If the MT Settebello did not meet these specific thresholds of active resistance or military integration, using lethal force against it remains a highly controversial violation of international norms.
Did the strike violate the Geneva Conventions?
The primary legal structures designed to protect non-combatants during maritime warfare are the Geneva Conventions of 1949—specifically the Second Geneva Convention—alongside Customary International Humanitarian Law.
When it comes to targeting civilians, the law states that merchant sailors retain civilian protections unless they choose to participate in hostilities. However, when a vessel enters a known conflict zone and attempts to slip past a military blockade, international law shifts the burden of safety. A blockading military is permitted to use force to stop a non-compliant ship, provided the response is proportional.
The potential for a direct violation of the Geneva Conventions hinges heavily on what happens immediately after the weapons are fired.
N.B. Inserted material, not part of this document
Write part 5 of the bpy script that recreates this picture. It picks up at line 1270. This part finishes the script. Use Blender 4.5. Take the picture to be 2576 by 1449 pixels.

Article 18 of the Second Geneva Convention explicitly mandates that all parties to a maritime conflict must take all possible measures, without any delay, to search for, collect and protect the shipwrecked, wounded and missing.
If evidence reveals that military forces deliberately neglected the survivors, failed to render aid or purposely delayed alerting search-and-rescue teams while sailors were missing at sea, it would constitute a clear violation of international humanitarian law.